The deal, details of which were not disclosed, includes an up-front payment as well as commitments to future renewable energy projects and investments. SkyPower’s current management, including Kerry Adler, the founder and CEO, will continue to oversee operations at the company.

“We will be better positioned to capture increased opportunities as part of our mandate and commitment to help Canada become a global environmental leader by developing our vast natural renewable power resources and generating clean, green renewable power,” Adler said in a statement.
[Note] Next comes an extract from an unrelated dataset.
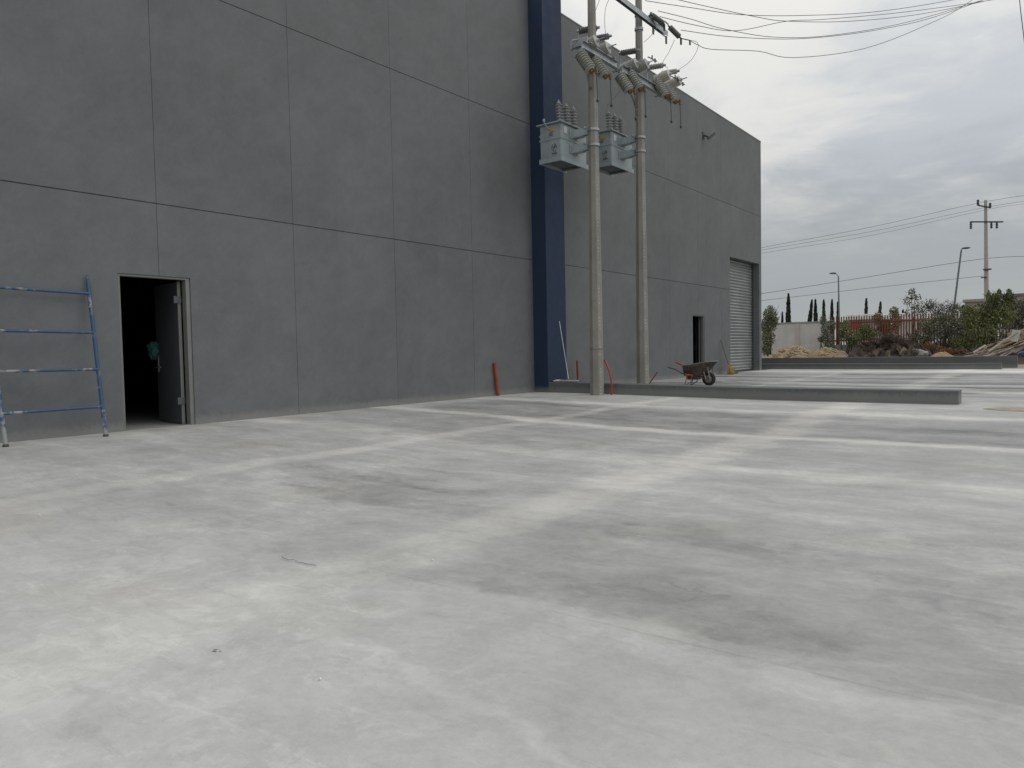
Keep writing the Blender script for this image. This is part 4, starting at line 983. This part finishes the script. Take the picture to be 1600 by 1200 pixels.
# dark heap of torn sheeting and rubble
o, _, P = mound([(1330, 563), (1342, 555), (1356, 550), (1372, 543), (1384, 538), (1396, 538), (1406, 543), (1414, 551), (1420, 559), (1424, 563)], 45.5, plain('dark_debris', (.055, .045, .04), .95, var=.6, scale=1.5, bump=.8), 'debris_heap', 'dark heap of torn sheeting, brush and rubble before the fence', .4)
mb = MB(); mb2 = MB(); mb3 = MB()
k = 45.5/FPX
for i in range(130):
    px = random.uniform(1336, 1420); top_ = 560-31*max(0, 1-(abs(px-1389)/52)**1.3); py = random.uniform(top_, 560)
    c = AY(px, py, 44.2+1.6*(560-py)/30+random.uniform(-.2, .2))
    if i % 8 == 0: mb3.blob(c, (random.uniform(.10, .26), .18, random.uniform(.07, .17)), 2, .8, 1.8, i)
    else:
        d = Vector((random.gauss(.2, .8), random.gauss(0, .4), random.gauss(.35, .5))).normalized()*random.uniform(.25, .7)
        mb.obox(c-d, c+d, random.uniform(.04, .28), random.uniform(.02, .05), (random.gauss(0, 1), -1, random.gauss(.5, .5)))
mb4 = MB()
for i in range(150):
    px = 1388+random.gauss(0, 17); c = AY(px, 556-24*max(0, 1-abs(px-1389)/45), 44.8)
    e = c+Vector((random.gauss(0, .5), random.gauss(0, .3), random.uniform(.05, .55))); mb4.tube([c, c.lerp(e, .5)+Vector((random.gauss(0, .1), 0, random.gauss(0, .08))), e], [.016, .012, .005], 4)
mb4.build('brushwood', M_bark, o)['kind'] = 'stuff'
for (a, b_, c, d) in (((1352, 556), (1372, 545), (1375, 549), (1358, 560)), ((1340, 558), (1352, 552), (1354, 558), (1344, 562)), ((1398, 535), (1404, 539), (1403, 543), (1394, 538)), ((1405, 552), (1412, 541), (1417, 547), (1408, 554)), ((1362, 549), (1374, 544), (1370, 561), (1362, 561)), ((1382, 553), (1390, 549), (1391, 560), (1384, 560))):
    q = [AY(p_[0], p_[1], 43.2+.25*j) for j, p_ in enumerate((a, b_, c, d))]
    cm = sum(q, Vector())/4; mid = [q[i].lerp(q[(i+1) % 4], .5)+Vector((0, random.uniform(-.12, .12), random.uniform(-.06, .06))) for i in range(4)]
    for i in range(4): mb2.quad(q[i], mid[i], cm+Vector((0, -.1, .03)), mid[i-1])
    for i in range(4): mb2.quad(q[i]+Vector((0, .05, -.02)), mid[i]+Vector((0, .05, -.02)), cm+Vector((0, -.04, .01)), mid[i-1]+Vector((0, .05, -.02)))
mb.build('torn_sheeting', plain('dark_sheeting', (.115, .085, .062), .8, var=.6, scale=2, bump=.6), o, True)
mb3.build('rubble', plain('brown_rubble', (.17, .13, .10), .95, var=.5, scale=3), o, True)
mb2.build('cardboard', plain('dusty_cardboard', (.36, .31, .25), .9, var=.5, scale=2.5), o)
for px, py, s, lab in ((1424, 551, .24, 'crumpled pale sack right of the dark debris heap'), (1441, 552, .26, 'larger white sack beside the dry grass')):
    c = AY(px, py, 45); mb = MB()
    for j in range(4): mb.blob(c+Vector((random.uniform(-.2, .2), random.uniform(-.1, .1), random.uniform(-.08, .08))), (s*.8, s*.7, s*.5), 2, .5, 1.8, j+px)
    tag(mb.build('sack', plain('dusty_white_sack', (.42, .40, .36), .9, var=.4, scale=3), smooth=True), lab, 'sack')
# plank pile at the right edge
o, _, P = mound([(1500, 563), (1512, 559), (1530, 552), (1550, 543), (1570, 535), (1590, 528), (1620, 524), (1660, 532), (1700, 548), (1720, 563)], 44.3, plain('plank_heap_core', (.14, .11, .085), .95, var=.5, scale=2), 'rubble_heap', 'heap of rubble and offcuts under the loose planks', .25, dep=2)
WM = [plain('plank_wood', c, .85, var=.35, scale=2.5) for c in ((.36, .29, .21), (.28, .215, .15), (.42, .37, .30), (.22, .165, .12), (.33, .25, .16))]
for i in range(105):
    t = random.random(); px = 1530+t*120; top_ = 552-36*sstep(1525, 1605, px); py = random.uniform(top_-1, min(top_+26, 559))
    c = AY(px, py, 42.1+2.0*(1-(py-top_)/30.)); Ln = random.uniform(.6, 1.9); an = R(random.gauss(27, 9)); yw = random.uniform(-.5, .5)
    d = Vector((cos(an)*cos(yw), cos(an)*sin(yw), sin(an))); wd = random.uniform(.06, .15); th = random.uniform(.02, .045)
    if i % 9 == 0: wd *= 1.8
    u = Vector((random.uniform(-.5, .5), random.uniform(-1.1, -.1), 1))
    ob = MB().obox(c-d*Ln/2, c+d*Ln/2, wd, th, u, .004).build('wooden_plank', WM[i % 5])
    tag(ob, 'weathered wooden plank lying in the slanting lumber pile', 'plank', 'planks in the lumber pile')
for i, (a, b_, wd) in enumerate((((1521, 551), (1540, 539.5), .10), ((1545, 549), (1590, 518), .09))):
    tag(MB().obox(AY(*a, 41.6), AY(*b_, 42.2), wd, .04, (.1, -.7, 1)).build('wooden_plank', WM[2]), 'weathered wooden plank lying in the slanting lumber pile', 'plank', 'planks in the lumber pile')
c = AY(1586, 525, 42.2); MB_ = MB().obox(c+Vector((-.05, 0, -.25)), c+Vector((.06, 0, .28)), .32, .05, (.2, -1, .2)).build('board', plain('white_board', (.62, .60, .56), .8)); tag(MB_, 'short pale board standing upright at the top of the pile', 'board')
c = AY(1598, 553, 41.8); tag(MB().blob(c, (.22, .2, .12), 3, .5, 1.7, 5).build('tarp_bundle', plain('blue_tarp', (.06, .11, .24), .7)), 'crumpled blue tarp at the foot of the plank pile', 'tarp')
SkyPower currently holds interests in over 50 wind and solar projects in Canada. Most recently, in mid-May SkyPower was awarded a contract by the Ontario Power Authority to complete a solar park, in a joint venture with SunEdison Canada LLC, in Ontario’s Norfolk County. The 9.12 megawatts of power generated annually from the completed project will be made available through local utility Norfolk Power.

“Our investment in SkyPower demonstrates the necessary linkage between sound financial decisions and a better environment,” Theodore Roosevelt IV, chairman of Lehman Brothers’ Council on Climate Change, said in a statement. Lehman Brothers recently announced the closing of its fourth private equity fund, Lehman Brothers Merchant Banking Partners IV, with total commitments of $3.3 billion.

In recent years the energy sector has been an increasingly popular investment arena. According to a May 2007 report issued by E2 and the Cleantech Venture Network, in North America in 2006, over $2.1 billion of venture capital went toward energy generation, storage, and distribution – nearly a three-fold increase over 2005.

The report attributes much of this growth to rising energy prices and broader public awareness of global warming.